If you aren’t sure where to start, have a look at my April article, published here, that highlights some of the systemic barriers to UX improvement. It also offers some key process changes that can move teams in the right direction.

As food for thought and future discussion, I’ve also provided some simple, process-based questions to ask yourself and your team. If the answer is “No” for any of them, it’s worth the effort to get to “Yes.”

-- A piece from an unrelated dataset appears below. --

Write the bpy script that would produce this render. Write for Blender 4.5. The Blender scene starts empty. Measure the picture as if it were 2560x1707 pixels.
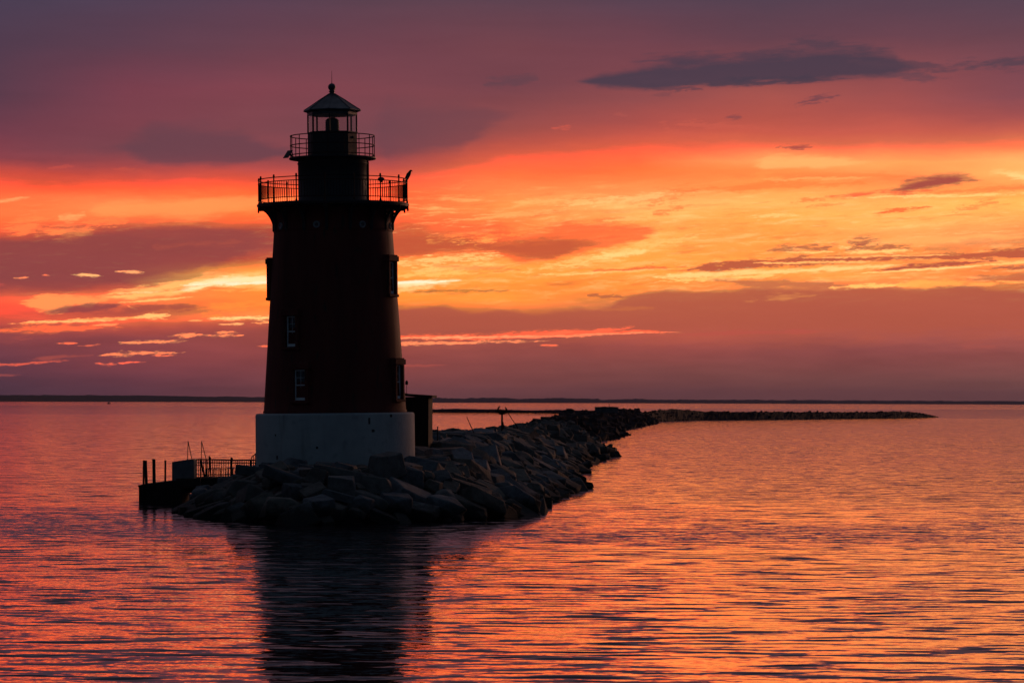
import bpy, bmesh, math, random
from math import sin, cos, pi, radians, sqrt, atan2
from mathutils import Vector, Matrix, noise

random.seed(11)
scene = bpy.context.scene
COL = scene.collection

# ------------------------------------------------------------------ camera
F = 8000.0                 # focal length in photo pixels (2560 wide)
HCAM = 5.6                 # eye above the water
HY = 1001.95               # photo row of the true horizon at the centre column
ROLL = 0.0042
cr, sr = cos(ROLL), sin(ROLL)
cam_d = bpy.data.cameras.new('camera')
cam = bpy.data.objects.new('camera', cam_d)
COL.objects.link(cam)
cam_d.sensor_width = 36.0
cam_d.lens = 36.0 * F / 2560.0
cam_d.shift_y = (HY - 853.5) / 2560.0
cam_d.clip_start = 0.5
cam_d.clip_end = 80000.0
cam.matrix_world = Matrix(((cr, -sr, 0, 0), (0, 0, -1, 0), (sr, cr, 0, HCAM), (0, 0, 0, 1)))
scene.camera = cam


def at(px, py, d):
    """point of the place seen at photo pixel (px, py), d metres out"""
    a, b = (px - 1280) / F, (HY - py) / F
    return Vector(((a * cr - b * sr) * d, d, HCAM + (a * sr + b * cr) * d))


def sea(px, py, z=0.0):
    a, b = (px - 1280) / F, (HY - py) / F
    dz = a * sr + b * cr
    d = (z - HCAM) / dz
    return Vector(((a * cr - b * sr) * d, d, z))


# ------------------------------------------------------------------ tagging
def tag(o, label=None, cat=None, group=None, kind=None):
    if label: o['label'] = label
    if cat: o['category'] = cat
    if group: o['group'] = group
    if kind: o['kind'] = kind
    return o


def empty(name, loc=(0, 0, 0)):
    o = bpy.data.objects.new(name, None)
    o.location = loc
    COL.objects.link(o)
    return o


def link(name, bm, mat, parent=None, loc=None, smooth=False):
    me = bpy.data.meshes.new(name)
    bmesh.ops.recalc_face_normals(bm, faces=bm.faces[:])
    bm.to_mesh(me)
    bm.free()
    if smooth:
        for p in me.polygons: p.use_smooth = True
    me.materials.append(mat)
    o = bpy.data.objects.new(name, me)
    COL.objects.link(o)
    if parent is not None: o.parent = parent
    if loc is not None: o.location = loc
    return o


# ------------------------------------------------------------------ shapes
def add_box(bm, c, s, rot=None, bevel=0.0):
    m = Matrix.Translation(Vector(c))
    if rot is not None: m = m @ rot.to_4x4()
    r = bmesh.ops.create_cube(bm, size=1.0, matrix=m @ Matrix.Diagonal((s[0], s[1], s[2], 1)))
    if bevel > 0:
        es = {e for v in r['verts'] for e in v.link_edges}
        bmesh.ops.bevel(bm, geom=list(es), offset=bevel, segments=1, affect='EDGES', profile=0.5)


def add_tube(bm, a, b, r0, r1=None, n=8):
    a, b = Vector(a), Vector(b)
    r1 = r0 if r1 is None else r1
    d = b - a
    q = d.to_track_quat('Z', 'Y').to_matrix().to_4x4()
    bmesh.ops.create_cone(bm, cap_ends=True, segments=n, radius1=r0, radius2=r1, depth=d.length,
                          matrix=Matrix.Translation((a + b) / 2) @ q)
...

  • Are you placing sufficient emphasis on performance, through performance engineering and testing? A brilliantly designed application is worthless if it doesn’t perform.
  • Are you incorporating sufficient user-based testing activities, such as UX testing and crowd testing?
  • Are you following all recommended testing practices?
  • Are you taking advantage of automation where you can?
  • If you are adopting or using Agile or DevOps methodologies, are you doing so without reducing the time required for appropriate testing and quality assurance?
  • Are you failing earlier rather than later?
  • Is system uptime in production meeting goals, and, if so, is there a process to determine if those goals need to be elevated?
  • Are you receiving production-side feedback, and is that information meaningfully incorporated into user stories? Do code updates reflect that input?
  • Are you and your team learning from mistakes of the past?

Final Thoughts

The amount of effort and reengineering involved in moving from good apps to great will vary based upon the company, corporate culture, adoption level of technologies such as automation, and even the type of apps and the sophistication of their users. Often, the ones with the farthest distance to travel must expend the most effort. They are also the ones that can achieve the greatest gains.

At the end of the day, you don’t decide if your app is great; your users do. With consumers spending more than 85 percent of their smartphone time inside of apps (per the Forrester study), and with smartphone subscriptions expected to grow to 6.3 billion globally by 2021 (per the Ericsson Mobility Report), companies that develop apps for any purpose must be like sharks. Constantly move forward or die.